Saturday, September 18, 2010

Lesson 7

Higher Level Learning Outcomes

To define higher level thinking skills and creativity, we may adopt a framework that is a helpful synthesis of many models and definitions on the subject matter. The framework is not exhaustive but a helpful guide for teacher’s effort to understand the learner’s higher learning process.

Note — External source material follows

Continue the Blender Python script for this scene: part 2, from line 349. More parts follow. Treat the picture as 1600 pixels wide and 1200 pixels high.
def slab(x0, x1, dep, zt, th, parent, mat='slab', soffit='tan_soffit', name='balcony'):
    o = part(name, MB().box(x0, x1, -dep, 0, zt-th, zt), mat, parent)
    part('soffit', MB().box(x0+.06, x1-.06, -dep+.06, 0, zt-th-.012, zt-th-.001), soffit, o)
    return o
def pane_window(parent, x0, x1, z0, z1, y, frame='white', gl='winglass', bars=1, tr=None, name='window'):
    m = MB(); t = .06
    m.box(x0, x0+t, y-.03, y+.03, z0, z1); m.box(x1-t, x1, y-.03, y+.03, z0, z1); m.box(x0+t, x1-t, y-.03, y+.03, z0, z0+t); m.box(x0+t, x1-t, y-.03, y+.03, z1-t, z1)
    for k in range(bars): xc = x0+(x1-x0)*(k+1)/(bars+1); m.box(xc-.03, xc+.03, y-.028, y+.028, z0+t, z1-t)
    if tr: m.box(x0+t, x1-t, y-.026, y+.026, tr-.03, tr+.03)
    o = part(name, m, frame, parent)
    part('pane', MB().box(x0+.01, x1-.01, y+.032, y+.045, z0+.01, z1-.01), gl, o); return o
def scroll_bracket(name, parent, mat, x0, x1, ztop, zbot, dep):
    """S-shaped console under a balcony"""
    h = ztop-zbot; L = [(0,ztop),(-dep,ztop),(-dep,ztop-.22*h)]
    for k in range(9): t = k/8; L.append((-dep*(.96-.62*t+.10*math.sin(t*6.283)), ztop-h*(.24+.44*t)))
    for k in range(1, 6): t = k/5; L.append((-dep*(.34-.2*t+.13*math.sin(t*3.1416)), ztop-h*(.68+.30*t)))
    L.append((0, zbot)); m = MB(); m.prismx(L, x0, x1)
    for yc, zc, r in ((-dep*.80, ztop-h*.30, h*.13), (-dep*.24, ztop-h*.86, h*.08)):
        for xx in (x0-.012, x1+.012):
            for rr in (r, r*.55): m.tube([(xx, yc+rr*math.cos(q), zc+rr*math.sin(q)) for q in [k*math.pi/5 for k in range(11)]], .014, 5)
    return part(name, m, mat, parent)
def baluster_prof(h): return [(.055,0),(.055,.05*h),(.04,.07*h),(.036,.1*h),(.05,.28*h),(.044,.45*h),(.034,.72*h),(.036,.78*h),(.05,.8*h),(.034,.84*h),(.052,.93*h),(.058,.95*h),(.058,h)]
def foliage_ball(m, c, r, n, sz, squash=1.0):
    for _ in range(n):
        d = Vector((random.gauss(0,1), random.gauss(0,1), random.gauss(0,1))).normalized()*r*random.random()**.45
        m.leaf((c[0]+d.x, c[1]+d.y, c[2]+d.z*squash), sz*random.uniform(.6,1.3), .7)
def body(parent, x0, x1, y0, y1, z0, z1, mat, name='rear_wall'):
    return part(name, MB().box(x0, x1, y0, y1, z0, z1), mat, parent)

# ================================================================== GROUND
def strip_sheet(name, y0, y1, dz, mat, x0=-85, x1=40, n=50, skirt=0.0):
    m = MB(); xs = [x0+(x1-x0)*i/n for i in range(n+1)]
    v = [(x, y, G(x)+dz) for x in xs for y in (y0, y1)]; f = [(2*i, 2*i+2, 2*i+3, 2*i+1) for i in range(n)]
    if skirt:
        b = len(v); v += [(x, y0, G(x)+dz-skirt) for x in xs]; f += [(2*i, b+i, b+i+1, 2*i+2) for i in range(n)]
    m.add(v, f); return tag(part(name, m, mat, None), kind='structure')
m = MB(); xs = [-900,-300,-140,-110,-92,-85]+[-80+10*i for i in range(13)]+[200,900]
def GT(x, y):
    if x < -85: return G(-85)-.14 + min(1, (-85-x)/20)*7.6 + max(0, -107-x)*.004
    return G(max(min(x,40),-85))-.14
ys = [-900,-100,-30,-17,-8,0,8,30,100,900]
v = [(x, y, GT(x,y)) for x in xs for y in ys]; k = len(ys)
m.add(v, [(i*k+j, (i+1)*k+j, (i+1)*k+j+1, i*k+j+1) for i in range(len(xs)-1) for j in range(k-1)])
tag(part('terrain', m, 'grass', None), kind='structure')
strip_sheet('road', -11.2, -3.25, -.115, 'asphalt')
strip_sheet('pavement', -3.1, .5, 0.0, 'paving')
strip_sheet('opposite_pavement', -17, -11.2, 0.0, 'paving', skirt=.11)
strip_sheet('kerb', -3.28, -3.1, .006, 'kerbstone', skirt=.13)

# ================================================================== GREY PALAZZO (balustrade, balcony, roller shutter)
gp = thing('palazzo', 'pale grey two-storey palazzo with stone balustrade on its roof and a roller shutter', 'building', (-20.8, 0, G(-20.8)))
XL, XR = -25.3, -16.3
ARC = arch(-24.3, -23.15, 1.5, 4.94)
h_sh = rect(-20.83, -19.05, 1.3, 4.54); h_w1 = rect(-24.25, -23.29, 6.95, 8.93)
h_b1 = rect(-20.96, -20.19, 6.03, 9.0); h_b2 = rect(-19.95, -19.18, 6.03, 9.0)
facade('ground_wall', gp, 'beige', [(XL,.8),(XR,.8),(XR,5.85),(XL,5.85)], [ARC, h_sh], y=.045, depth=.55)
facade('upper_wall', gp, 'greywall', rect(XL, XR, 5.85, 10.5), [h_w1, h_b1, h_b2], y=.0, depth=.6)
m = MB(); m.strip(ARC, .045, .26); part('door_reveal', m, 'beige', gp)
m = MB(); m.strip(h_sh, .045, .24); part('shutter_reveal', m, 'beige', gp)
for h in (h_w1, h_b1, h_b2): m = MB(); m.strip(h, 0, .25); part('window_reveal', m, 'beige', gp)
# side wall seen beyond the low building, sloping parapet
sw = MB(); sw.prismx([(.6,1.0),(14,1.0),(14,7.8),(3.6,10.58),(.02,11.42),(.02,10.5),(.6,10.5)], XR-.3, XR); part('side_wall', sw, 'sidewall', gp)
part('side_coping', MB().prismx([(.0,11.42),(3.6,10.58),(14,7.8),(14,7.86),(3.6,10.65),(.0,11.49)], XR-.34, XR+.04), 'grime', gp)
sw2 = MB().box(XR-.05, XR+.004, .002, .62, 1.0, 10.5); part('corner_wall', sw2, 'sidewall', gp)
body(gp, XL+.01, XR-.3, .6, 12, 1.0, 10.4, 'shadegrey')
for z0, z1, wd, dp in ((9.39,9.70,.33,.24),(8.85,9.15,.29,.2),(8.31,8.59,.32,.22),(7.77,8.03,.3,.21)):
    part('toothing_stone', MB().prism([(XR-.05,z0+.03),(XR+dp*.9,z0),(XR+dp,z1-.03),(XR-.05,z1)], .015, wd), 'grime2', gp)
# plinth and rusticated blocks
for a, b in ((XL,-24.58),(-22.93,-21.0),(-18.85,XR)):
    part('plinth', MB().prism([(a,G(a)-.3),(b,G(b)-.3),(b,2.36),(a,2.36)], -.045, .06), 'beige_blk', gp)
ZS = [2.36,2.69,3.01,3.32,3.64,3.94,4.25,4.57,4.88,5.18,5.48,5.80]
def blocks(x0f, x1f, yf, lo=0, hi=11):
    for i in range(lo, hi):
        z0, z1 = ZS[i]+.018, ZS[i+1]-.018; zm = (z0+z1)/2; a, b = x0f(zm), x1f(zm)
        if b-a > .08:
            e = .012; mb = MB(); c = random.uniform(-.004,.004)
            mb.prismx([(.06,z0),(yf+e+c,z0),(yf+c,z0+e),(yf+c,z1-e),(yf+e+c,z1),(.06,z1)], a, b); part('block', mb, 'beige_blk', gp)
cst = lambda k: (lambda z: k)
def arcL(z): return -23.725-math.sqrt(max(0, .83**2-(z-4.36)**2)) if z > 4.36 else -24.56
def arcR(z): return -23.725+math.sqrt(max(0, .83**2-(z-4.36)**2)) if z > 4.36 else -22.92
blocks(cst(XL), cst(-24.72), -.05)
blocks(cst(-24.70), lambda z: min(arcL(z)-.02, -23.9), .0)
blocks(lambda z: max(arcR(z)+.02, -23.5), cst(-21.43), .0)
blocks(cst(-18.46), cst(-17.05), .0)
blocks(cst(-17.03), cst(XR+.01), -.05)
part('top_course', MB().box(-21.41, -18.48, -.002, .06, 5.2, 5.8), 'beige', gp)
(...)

Complex Thinking Skills Sub-skills
Focusing -- Defining the problem, goal/objective-setting, brainstorming
Information gathering -- Selection, recording of data of information
Remembering -- Associating, relating new data with old
Analyzing -- Identifying idea constructs, patterns
Generating -- Deducing, inducting, elaborating
Organizing -- Classifying, relating
Imagining -- Visualizing, predicting
Designing -- Planning, formulating
Integration -- Summarizing, abstracting
Evaluating -- Setting criteria, testing idea, verifying outcomes, revising

Figure 4 – THINKING SKILLS FRAMEWORK

The Upgraded Project-Method

Given these complex thinking skills, the modern day teacher can now be guided on his goal to help student achieve higher level thinking skills and creativity beyond the ordinary benchmark of the student’s passing, even excelling achievement tests. Given the fact that the ordinary classroom is awfully lacking in instructional toolkits to bring students to the higher domains of learning and achieving, the project method is suggested.
To explain, the project method for higher learning outcomes consists in having the students work on projects with dept, complexity, duration and relevance to the real world. Improving on the Dewey project method, this new method involves students in the active creation of information, such that there is sustained reflective thinking on topics that have a real-world quality to them.
In this revised project method, there is a tighter link between the uses of projects for simply coming up with products to having the students undergo the process of complex/higher thinking under the framework of the constructivist paradigm. Under this framework, the students, not the teacher, make decisions about what to put into the project, how to organize information, how to package the outcomes for presentation, and the like. Meanwhile, the teacher, without staying away from the project endeavor, guides and facilitates the learning process.

The Process

The process of project implementation takes the students to the steps, efforts, and experiences in project completion. Meanwhile, thus principle to be borne in mind is that:

THE PROCESS IS MORE IMPORTANT THAN THE PRODUCT.
The process refers to the thinking /affective/psycho-motor process that occurs on the part of the learner. This comprises the journey that actualizes learning.
The product is the result of this all-important process consisting in possibly a summary, a poster, an essay, a term paper, a dramatic presentation, or an IT-based product. This is the destination which should be rewarding, but as the teacher seeks to develop in students’ higher level thinking skills and creativity, he/she should give more focus and attention to the journey.
In the succeeding lessons, we shall examine examples of IT-based projects. These are:
Resource-based projects
Simple creations
Guided hyper-media projects
Web-based projects

But for now, let’s recap: LET’S TAKE THE JOURNEY TO HIGHER/COMPLEX THINKING SKILLS AND CREATIVITY for teaching-and-learning in an information age.